Nothing outside the stretch should be returned: give exactly the lines from the line containing "1333 pixels high." through the line containing "19.2, .1, 2.2)", including both.

----------

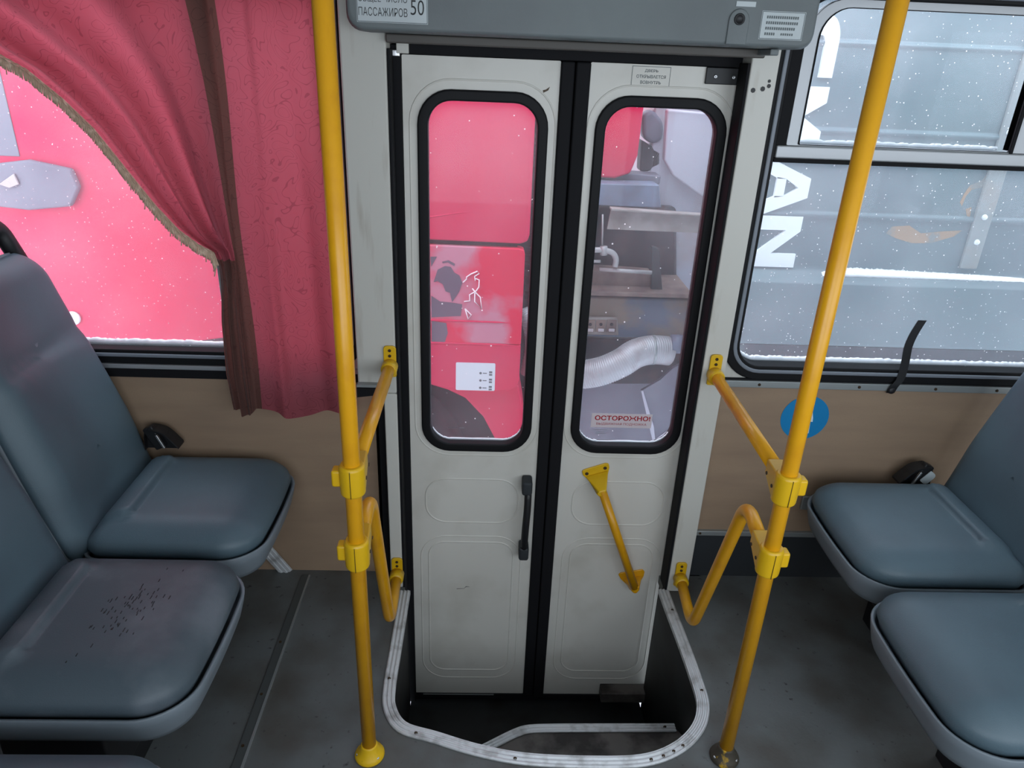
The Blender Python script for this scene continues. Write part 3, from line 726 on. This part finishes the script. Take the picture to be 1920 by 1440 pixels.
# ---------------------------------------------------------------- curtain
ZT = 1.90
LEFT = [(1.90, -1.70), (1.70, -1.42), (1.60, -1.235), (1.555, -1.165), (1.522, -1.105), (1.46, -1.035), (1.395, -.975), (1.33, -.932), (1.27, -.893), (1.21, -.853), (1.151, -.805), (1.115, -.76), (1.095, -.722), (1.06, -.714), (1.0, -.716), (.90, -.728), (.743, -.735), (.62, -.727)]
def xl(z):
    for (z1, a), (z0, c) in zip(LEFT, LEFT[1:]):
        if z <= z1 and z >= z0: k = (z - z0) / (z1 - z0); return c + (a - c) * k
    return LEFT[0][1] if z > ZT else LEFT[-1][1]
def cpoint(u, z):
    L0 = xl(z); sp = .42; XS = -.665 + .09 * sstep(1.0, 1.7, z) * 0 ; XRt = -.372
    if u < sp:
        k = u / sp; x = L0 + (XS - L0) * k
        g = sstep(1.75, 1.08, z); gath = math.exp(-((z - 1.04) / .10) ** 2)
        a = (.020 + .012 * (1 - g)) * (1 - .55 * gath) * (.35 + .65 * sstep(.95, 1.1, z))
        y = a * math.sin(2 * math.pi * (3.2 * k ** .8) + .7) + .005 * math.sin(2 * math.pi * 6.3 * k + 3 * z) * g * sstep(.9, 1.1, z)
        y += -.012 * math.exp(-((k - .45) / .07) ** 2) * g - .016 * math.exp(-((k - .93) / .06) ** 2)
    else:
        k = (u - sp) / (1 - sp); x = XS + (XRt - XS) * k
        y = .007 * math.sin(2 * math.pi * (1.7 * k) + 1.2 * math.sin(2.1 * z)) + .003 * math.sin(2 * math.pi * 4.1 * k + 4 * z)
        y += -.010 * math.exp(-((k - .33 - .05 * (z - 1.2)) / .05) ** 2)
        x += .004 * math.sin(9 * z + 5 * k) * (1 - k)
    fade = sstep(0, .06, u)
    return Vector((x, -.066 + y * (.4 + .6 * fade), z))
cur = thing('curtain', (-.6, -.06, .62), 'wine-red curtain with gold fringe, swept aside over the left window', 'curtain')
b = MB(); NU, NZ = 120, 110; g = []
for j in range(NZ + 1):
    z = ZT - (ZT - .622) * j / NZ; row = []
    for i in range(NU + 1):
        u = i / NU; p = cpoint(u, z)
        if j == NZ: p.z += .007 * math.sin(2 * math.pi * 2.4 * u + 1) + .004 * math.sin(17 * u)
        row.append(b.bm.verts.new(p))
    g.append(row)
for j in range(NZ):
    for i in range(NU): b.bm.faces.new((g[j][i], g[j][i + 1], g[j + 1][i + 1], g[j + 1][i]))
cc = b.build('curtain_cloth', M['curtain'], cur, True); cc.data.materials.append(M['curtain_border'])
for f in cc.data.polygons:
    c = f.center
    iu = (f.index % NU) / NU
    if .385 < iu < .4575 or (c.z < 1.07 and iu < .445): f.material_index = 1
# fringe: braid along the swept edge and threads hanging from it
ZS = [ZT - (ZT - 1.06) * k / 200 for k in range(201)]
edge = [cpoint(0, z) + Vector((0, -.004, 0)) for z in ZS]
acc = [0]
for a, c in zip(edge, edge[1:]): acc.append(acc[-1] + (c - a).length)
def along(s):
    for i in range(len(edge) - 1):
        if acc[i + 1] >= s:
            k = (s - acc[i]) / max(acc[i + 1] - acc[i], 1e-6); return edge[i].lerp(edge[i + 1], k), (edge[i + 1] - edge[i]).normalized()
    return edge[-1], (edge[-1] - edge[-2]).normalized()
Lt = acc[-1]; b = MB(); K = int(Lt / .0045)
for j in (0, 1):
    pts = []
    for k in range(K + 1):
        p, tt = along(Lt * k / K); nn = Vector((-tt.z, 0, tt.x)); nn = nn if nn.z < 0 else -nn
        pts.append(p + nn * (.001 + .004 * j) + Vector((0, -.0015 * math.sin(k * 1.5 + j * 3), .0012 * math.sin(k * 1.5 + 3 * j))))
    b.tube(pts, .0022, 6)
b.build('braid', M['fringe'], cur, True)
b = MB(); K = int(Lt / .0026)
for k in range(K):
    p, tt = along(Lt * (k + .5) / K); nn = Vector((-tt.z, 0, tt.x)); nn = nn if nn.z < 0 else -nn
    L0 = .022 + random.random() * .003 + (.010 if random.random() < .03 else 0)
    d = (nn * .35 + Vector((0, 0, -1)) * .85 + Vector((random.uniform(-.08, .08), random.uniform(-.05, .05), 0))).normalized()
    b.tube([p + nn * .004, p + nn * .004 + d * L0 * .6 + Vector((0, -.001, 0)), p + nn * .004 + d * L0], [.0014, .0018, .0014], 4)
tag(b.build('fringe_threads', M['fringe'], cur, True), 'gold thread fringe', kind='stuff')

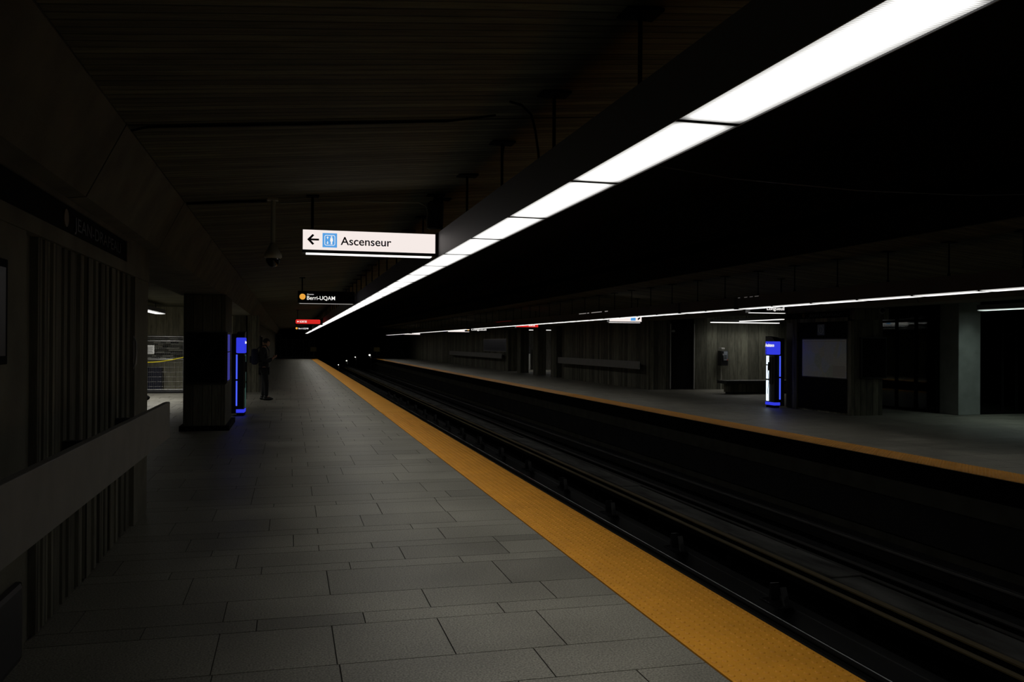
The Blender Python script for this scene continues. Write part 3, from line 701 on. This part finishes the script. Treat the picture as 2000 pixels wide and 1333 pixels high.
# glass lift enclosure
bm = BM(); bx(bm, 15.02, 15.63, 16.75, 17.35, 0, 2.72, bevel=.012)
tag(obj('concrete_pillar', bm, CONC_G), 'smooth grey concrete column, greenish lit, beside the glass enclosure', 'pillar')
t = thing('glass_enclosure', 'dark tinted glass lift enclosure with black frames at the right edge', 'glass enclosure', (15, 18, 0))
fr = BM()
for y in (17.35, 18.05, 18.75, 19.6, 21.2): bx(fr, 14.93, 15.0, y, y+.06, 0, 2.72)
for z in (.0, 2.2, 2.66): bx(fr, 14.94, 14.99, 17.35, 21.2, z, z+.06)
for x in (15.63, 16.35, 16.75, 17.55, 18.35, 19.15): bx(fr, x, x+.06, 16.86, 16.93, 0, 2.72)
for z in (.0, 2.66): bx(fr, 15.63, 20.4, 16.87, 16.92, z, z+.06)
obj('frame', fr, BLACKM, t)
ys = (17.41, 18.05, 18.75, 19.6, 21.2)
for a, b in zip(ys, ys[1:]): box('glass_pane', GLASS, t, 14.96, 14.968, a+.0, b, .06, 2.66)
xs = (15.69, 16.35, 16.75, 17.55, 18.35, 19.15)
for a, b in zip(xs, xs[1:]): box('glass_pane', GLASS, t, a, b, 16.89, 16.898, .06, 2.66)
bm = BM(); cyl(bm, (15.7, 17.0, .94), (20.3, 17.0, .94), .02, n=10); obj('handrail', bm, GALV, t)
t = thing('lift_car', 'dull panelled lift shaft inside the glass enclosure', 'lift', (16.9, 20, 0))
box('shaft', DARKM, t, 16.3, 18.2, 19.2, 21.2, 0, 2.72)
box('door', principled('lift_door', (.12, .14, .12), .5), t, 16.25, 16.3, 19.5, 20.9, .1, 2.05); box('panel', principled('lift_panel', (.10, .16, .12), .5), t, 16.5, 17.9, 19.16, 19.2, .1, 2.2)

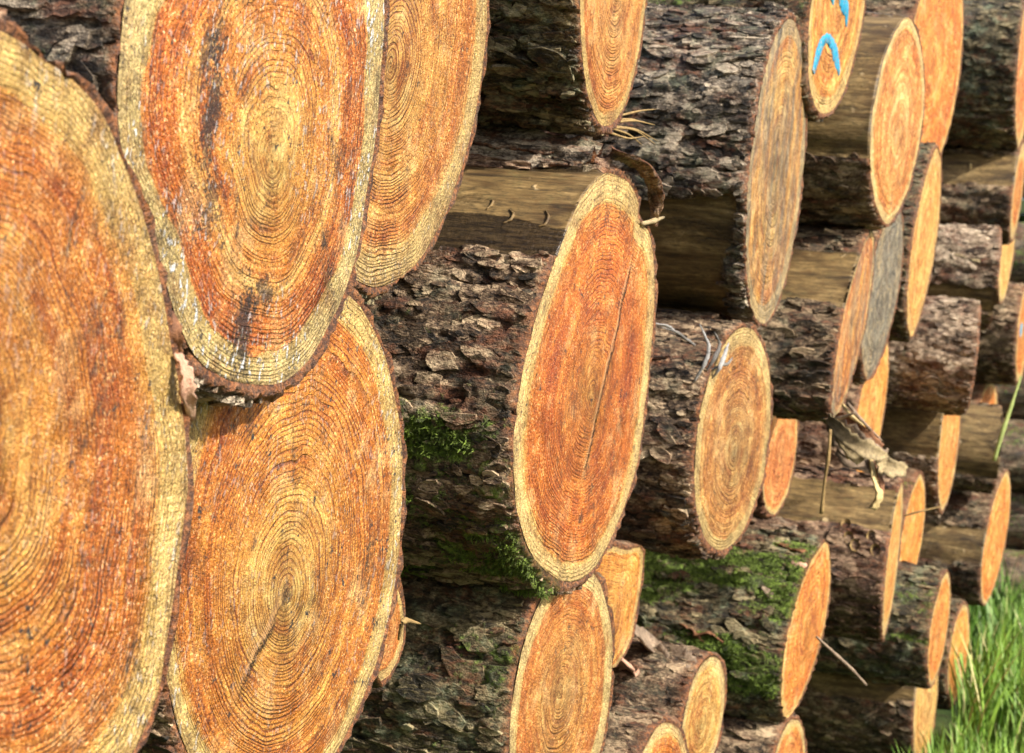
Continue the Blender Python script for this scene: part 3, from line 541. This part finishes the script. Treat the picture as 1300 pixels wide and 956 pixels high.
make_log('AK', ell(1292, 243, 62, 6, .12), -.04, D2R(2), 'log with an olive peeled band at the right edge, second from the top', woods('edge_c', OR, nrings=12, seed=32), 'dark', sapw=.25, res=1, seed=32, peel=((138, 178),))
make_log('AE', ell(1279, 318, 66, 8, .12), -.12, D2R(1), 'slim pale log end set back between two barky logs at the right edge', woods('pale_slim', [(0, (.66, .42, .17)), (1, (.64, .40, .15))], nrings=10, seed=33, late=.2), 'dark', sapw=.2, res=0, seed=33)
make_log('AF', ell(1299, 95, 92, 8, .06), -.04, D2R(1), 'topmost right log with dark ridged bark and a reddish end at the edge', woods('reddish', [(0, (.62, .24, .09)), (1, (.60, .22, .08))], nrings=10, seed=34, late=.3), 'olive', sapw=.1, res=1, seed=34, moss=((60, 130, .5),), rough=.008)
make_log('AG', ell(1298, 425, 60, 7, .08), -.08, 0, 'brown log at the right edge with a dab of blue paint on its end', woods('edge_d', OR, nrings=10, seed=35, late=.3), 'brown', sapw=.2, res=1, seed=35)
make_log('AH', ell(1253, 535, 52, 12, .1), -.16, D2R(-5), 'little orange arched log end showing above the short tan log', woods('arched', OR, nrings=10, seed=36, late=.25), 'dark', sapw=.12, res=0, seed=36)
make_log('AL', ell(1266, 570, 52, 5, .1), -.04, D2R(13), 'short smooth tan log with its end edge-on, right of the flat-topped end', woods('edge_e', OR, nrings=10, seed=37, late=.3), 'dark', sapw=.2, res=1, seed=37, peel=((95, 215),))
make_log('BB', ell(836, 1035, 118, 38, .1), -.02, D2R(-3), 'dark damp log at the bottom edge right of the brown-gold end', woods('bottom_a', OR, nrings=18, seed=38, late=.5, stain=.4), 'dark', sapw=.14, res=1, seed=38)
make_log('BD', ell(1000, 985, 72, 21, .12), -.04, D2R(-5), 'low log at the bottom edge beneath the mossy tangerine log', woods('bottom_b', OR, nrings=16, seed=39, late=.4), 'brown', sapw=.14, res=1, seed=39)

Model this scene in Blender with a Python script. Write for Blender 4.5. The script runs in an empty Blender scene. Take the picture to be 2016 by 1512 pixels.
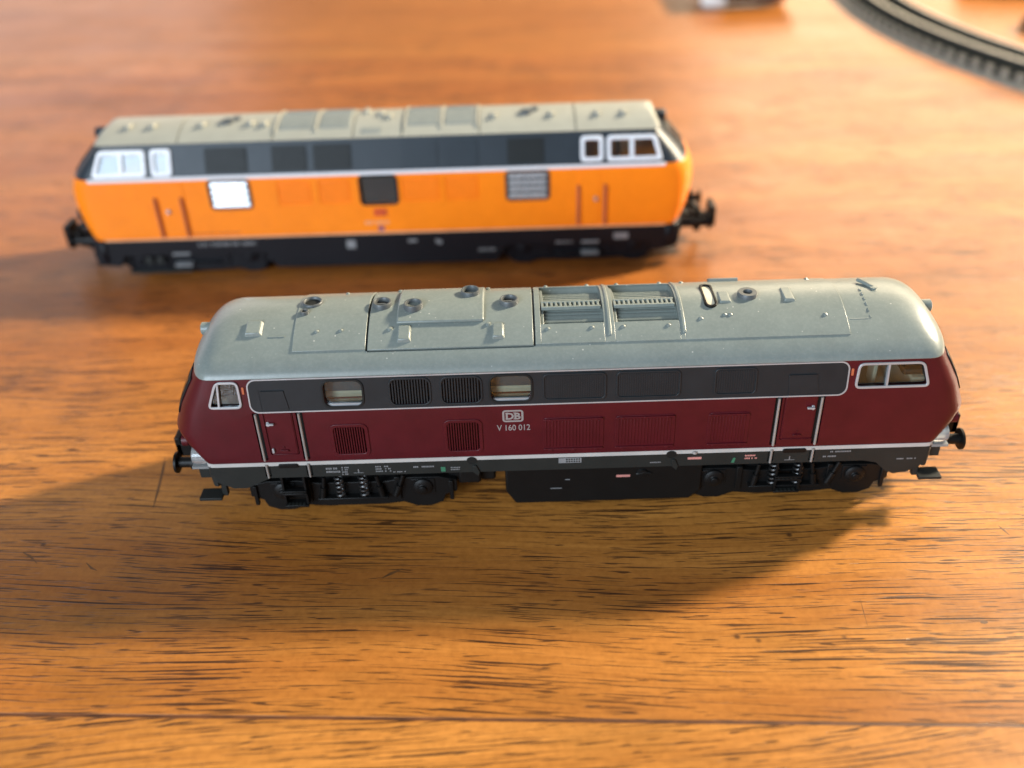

----------

• Answer to this task
The Blender Python script for this scene continues. Write part 3, from line 701 on. This part finishes the script. Treat the picture as 2000 pixels wide and 1333 pixels high.
# glass lift enclosure
bm = BM(); bx(bm, 15.02, 15.63, 16.75, 17.35, 0, 2.72, bevel=.012)
tag(obj('concrete_pillar', bm, CONC_G), 'smooth grey concrete column, greenish lit, beside the glass enclosure', 'pillar')
t = thing('glass_enclosure', 'dark tinted glass lift enclosure with black frames at the right edge', 'glass enclosure', (15, 18, 0))
fr = BM()
for y in (17.35, 18.05, 18.75, 19.6, 21.2): bx(fr, 14.93, 15.0, y, y+.06, 0, 2.72)
for z in (.0, 2.2, 2.66): bx(fr, 14.94, 14.99, 17.35, 21.2, z, z+.06)
for x in (15.63, 16.35, 16.75, 17.55, 18.35, 19.15): bx(fr, x, x+.06, 16.86, 16.93, 0, 2.72)
for z in (.0, 2.66): bx(fr, 15.63, 20.4, 16.87, 16.92, z, z+.06)
obj('frame', fr, BLACKM, t)
ys = (17.41, 18.05, 18.75, 19.6, 21.2)
for a, b in zip(ys, ys[1:]): box('glass_pane', GLASS, t, 14.96, 14.968, a+.0, b, .06, 2.66)
xs = (15.69, 16.35, 16.75, 17.55, 18.35, 19.15)
for a, b in zip(xs, xs[1:]): box('glass_pane', GLASS, t, a, b, 16.89, 16.898, .06, 2.66)
bm = BM(); cyl(bm, (15.7, 17.0, .94), (20.3, 17.0, .94), .02, n=10); obj('handrail', bm, GALV, t)
t = thing('lift_car', 'dull panelled lift shaft inside the glass enclosure', 'lift', (16.9, 20, 0))
box('shaft', DARKM, t, 16.3, 18.2, 19.2, 21.2, 0, 2.72)
box('door', principled('lift_door', (.12, .14, .12), .5), t, 16.25, 16.3, 19.5, 20.9, .1, 2.05); box('panel', principled('lift_panel', (.10, .16, .12), .5), t, 16.5, 17.9, 19.16, 19.2, .1, 2.2)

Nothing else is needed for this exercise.